▽
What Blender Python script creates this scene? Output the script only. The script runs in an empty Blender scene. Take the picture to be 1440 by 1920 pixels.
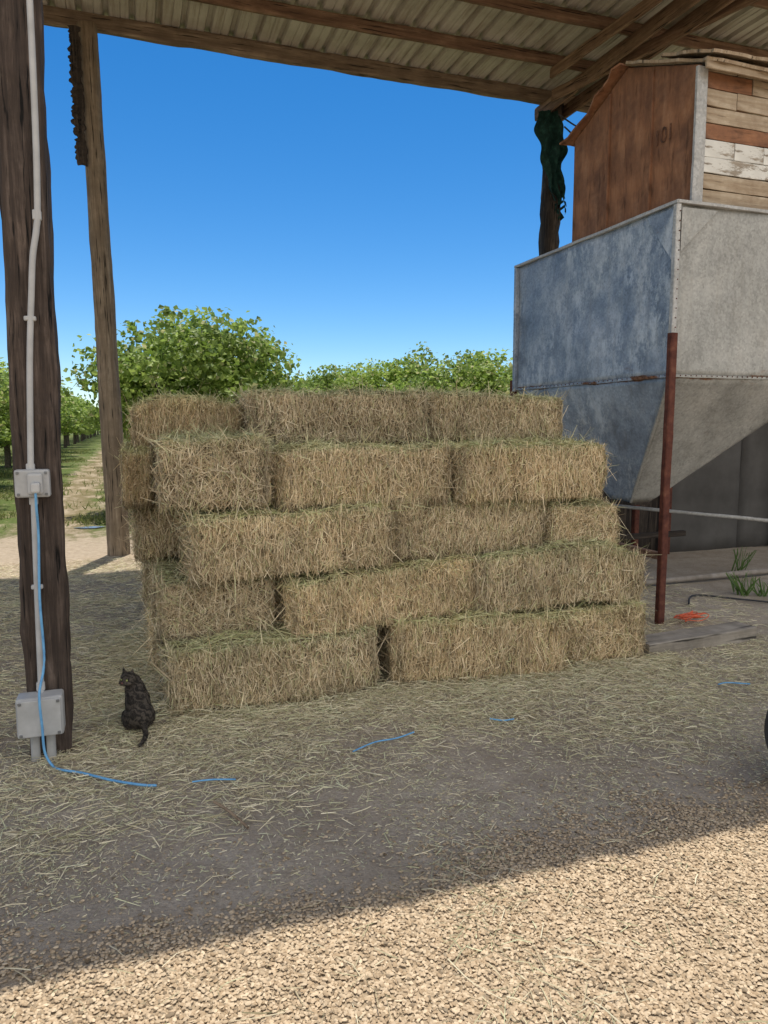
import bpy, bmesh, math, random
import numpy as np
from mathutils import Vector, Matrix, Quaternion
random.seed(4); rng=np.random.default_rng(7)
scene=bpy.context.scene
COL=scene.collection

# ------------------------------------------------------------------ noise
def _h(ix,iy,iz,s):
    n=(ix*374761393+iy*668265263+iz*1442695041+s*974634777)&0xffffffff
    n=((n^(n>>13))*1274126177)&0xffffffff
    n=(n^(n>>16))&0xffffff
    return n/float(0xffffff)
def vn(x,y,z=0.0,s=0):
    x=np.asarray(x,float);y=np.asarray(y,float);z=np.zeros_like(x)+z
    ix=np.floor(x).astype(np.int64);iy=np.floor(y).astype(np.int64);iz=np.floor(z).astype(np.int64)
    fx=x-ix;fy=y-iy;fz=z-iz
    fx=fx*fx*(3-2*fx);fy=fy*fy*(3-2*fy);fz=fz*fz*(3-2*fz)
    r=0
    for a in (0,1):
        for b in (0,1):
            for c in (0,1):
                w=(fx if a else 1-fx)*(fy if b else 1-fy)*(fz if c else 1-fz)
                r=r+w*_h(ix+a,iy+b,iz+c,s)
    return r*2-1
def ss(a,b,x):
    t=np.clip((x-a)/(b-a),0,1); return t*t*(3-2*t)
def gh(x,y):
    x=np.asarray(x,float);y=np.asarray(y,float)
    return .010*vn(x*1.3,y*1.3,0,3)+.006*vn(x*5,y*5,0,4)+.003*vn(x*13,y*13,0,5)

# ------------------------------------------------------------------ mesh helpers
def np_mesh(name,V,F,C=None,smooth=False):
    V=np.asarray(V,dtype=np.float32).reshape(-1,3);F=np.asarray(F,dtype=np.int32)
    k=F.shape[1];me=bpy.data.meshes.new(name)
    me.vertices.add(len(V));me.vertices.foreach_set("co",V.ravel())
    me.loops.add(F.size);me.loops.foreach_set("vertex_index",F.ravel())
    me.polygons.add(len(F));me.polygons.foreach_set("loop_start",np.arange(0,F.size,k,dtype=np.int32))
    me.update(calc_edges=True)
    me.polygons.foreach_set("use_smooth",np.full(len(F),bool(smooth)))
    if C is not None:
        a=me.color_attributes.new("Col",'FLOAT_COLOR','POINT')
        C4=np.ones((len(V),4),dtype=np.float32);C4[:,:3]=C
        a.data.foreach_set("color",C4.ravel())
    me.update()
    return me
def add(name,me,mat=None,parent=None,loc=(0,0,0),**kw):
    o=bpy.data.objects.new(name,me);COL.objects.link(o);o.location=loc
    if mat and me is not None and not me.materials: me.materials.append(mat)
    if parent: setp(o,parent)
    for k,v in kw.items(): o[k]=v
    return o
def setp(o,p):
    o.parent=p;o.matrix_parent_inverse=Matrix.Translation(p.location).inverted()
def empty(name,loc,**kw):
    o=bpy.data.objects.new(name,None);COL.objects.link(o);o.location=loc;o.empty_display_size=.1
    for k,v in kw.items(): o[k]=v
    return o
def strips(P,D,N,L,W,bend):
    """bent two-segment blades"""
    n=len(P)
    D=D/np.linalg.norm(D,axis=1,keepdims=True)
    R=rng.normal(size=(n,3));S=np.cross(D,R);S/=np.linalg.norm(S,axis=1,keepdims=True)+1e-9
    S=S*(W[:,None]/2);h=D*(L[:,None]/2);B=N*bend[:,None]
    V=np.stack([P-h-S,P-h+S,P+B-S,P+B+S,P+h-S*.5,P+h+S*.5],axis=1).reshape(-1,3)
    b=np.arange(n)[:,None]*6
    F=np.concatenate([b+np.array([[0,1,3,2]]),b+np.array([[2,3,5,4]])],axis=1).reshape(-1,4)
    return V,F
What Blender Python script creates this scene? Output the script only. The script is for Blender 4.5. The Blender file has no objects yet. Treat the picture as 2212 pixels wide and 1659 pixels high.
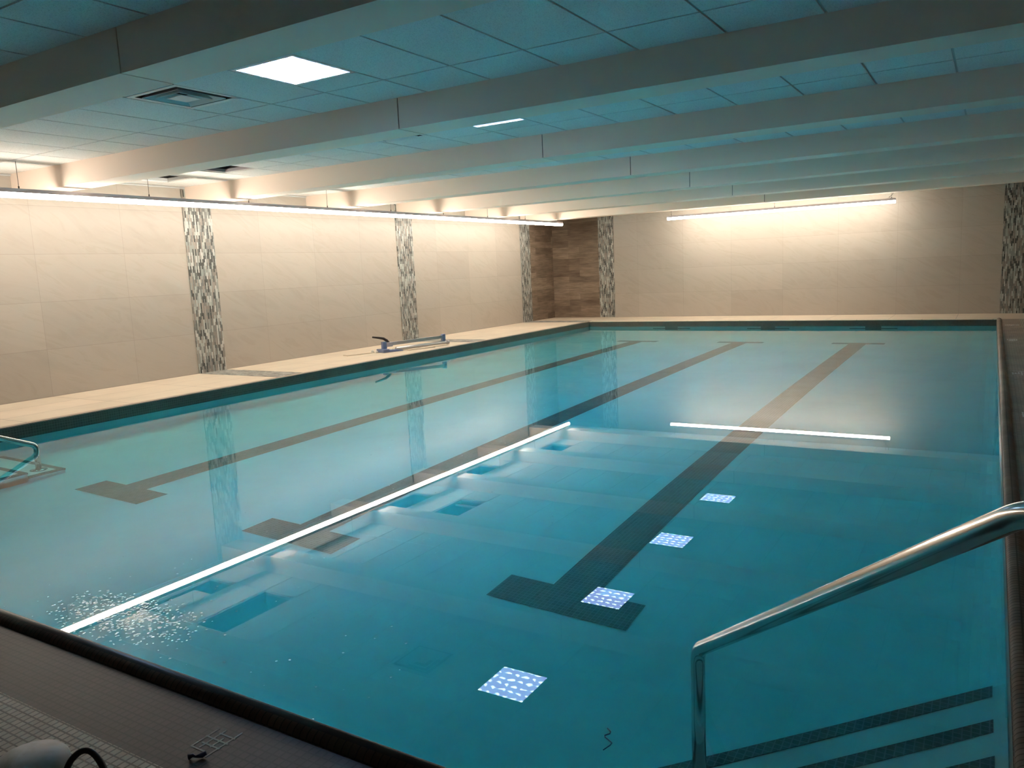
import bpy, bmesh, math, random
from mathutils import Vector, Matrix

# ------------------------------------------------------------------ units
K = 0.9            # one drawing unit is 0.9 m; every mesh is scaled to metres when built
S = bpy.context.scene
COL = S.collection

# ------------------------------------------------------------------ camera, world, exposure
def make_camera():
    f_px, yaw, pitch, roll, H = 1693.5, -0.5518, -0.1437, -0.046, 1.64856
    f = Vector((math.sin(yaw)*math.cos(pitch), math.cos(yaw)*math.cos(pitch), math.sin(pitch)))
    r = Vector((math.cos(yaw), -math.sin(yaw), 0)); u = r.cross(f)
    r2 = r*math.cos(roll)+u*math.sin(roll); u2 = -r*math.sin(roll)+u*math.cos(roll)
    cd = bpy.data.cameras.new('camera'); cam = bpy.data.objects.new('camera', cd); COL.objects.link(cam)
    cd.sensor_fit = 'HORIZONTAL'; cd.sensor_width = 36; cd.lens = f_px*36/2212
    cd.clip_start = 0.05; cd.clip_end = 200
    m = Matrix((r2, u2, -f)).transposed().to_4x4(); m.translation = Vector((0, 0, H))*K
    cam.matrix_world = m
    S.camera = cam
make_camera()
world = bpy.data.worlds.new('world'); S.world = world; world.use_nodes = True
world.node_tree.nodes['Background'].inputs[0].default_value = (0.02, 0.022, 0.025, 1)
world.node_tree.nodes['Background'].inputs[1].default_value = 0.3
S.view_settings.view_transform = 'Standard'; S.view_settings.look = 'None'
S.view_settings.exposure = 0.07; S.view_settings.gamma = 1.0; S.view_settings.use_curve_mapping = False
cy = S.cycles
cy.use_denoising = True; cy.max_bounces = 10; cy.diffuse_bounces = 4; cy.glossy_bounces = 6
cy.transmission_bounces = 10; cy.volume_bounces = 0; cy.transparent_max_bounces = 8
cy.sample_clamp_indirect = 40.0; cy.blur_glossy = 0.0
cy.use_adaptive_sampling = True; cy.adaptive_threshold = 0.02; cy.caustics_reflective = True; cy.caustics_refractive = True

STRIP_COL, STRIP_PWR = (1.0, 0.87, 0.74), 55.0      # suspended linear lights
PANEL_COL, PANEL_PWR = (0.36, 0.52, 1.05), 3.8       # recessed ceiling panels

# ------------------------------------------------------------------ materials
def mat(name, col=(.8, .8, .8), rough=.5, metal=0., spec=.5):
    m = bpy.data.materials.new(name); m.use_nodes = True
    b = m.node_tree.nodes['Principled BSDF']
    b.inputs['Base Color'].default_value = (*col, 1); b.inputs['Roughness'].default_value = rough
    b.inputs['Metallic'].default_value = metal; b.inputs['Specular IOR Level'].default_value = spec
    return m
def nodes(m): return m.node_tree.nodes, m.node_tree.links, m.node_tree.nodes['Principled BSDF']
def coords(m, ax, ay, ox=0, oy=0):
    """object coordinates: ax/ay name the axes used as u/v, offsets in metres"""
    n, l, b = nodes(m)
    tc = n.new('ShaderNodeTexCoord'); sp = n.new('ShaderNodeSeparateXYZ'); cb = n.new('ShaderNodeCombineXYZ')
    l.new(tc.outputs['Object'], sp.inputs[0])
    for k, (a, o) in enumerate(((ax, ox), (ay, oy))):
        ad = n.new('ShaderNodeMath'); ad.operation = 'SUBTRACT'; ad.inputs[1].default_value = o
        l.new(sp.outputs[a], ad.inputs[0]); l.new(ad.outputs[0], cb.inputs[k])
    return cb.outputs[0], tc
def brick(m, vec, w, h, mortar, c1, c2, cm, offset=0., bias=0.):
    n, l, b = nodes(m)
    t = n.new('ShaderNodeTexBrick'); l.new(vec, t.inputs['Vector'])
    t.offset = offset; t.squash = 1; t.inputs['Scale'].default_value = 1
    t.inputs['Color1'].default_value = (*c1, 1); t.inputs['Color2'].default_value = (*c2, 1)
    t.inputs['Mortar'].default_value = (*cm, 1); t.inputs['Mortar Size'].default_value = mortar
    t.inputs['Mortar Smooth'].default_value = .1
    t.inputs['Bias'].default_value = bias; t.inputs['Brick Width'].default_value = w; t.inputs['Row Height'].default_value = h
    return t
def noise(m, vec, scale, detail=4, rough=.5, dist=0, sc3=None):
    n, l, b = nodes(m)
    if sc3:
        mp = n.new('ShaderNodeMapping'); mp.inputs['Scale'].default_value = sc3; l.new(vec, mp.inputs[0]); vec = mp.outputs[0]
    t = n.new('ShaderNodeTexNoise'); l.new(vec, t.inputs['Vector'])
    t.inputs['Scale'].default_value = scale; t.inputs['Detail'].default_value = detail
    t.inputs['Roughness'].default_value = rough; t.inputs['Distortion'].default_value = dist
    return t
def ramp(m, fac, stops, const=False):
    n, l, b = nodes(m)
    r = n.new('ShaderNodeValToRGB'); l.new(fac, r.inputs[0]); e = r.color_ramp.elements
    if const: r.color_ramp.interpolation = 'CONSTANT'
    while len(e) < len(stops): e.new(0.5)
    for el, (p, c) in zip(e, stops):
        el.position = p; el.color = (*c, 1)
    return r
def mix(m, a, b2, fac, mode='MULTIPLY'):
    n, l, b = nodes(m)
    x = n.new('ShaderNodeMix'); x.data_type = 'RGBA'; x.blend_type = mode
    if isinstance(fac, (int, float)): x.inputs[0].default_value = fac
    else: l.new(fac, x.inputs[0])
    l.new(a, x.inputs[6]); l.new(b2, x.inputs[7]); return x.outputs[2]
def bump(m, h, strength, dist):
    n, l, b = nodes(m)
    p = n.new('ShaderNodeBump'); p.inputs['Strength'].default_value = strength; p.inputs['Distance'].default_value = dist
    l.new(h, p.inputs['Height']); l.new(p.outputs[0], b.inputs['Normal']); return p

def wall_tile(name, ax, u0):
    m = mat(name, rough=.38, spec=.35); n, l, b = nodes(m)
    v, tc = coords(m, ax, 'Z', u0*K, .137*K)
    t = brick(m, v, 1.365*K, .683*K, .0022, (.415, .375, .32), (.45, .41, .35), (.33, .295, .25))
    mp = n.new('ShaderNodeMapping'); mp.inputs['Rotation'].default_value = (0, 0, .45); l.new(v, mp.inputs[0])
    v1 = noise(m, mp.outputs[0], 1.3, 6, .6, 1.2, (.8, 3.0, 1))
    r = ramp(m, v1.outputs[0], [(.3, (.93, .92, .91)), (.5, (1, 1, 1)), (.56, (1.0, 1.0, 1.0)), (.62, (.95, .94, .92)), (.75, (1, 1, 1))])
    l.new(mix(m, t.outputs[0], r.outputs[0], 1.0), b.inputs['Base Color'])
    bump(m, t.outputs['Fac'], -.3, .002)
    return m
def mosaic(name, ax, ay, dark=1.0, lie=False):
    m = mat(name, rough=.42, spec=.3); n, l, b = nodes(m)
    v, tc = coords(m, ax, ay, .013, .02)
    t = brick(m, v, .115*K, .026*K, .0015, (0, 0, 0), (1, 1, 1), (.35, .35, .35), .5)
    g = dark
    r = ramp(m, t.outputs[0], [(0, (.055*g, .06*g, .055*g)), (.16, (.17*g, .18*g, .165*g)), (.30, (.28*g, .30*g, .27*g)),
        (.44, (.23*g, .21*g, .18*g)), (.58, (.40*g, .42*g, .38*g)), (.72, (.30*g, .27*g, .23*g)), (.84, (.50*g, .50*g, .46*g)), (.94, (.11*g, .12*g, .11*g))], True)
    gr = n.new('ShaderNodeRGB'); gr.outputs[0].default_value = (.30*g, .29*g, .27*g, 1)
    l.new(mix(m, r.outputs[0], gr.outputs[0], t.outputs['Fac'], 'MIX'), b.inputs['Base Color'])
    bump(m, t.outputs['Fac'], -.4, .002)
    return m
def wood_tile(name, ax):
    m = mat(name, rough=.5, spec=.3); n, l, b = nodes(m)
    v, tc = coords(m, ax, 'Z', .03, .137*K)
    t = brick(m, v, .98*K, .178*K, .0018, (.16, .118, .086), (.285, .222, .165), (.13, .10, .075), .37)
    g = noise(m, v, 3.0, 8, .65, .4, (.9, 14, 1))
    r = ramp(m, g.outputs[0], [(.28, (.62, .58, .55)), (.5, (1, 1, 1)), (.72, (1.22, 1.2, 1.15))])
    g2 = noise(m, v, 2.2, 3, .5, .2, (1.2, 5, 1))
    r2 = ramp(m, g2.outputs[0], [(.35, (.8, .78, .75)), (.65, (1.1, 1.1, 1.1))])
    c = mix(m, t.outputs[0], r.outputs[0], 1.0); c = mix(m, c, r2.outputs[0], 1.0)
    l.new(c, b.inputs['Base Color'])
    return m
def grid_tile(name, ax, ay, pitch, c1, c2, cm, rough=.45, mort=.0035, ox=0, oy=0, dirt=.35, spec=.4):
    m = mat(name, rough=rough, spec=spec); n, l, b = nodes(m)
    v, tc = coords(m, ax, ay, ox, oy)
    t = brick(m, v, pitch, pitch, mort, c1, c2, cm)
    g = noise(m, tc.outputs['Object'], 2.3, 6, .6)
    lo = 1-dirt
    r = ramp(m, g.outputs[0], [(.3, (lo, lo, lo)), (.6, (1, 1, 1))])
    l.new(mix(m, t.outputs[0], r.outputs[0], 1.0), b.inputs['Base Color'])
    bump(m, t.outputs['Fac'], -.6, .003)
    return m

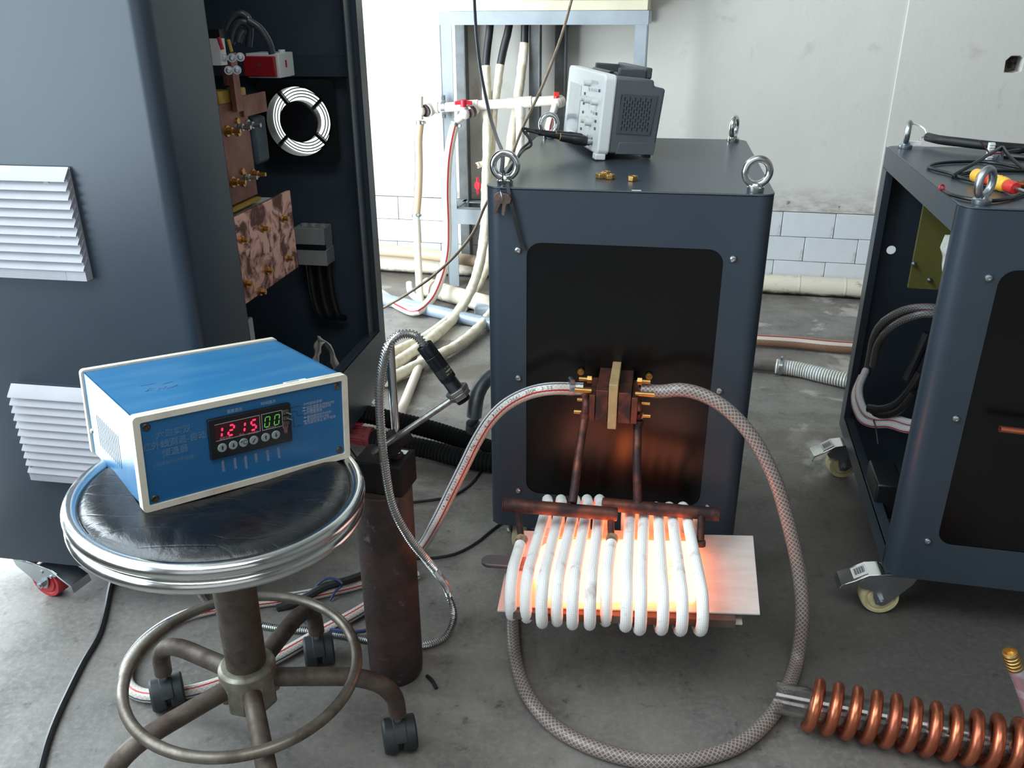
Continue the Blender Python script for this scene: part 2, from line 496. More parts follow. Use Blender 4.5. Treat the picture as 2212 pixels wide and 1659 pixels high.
△
GIVEN REQUEST: Copy word for word only the lines above from the one with "The script is" through the one with "COL = S.collection". Leave pictures out.

RESPONSE:
What Blender Python script creates this scene? Output the script only. The script is for Blender 4.5. The Blender file has no objects yet. Treat the picture as 2212 pixels wide and 1659 pixels high.
import bpy, bmesh, math, random
from mathutils import Vector, Matrix

# ------------------------------------------------------------------ units
K = 0.9            # one drawing unit is 0.9 m; every mesh is scaled to metres when built
S = bpy.context.scene
COL = S.collection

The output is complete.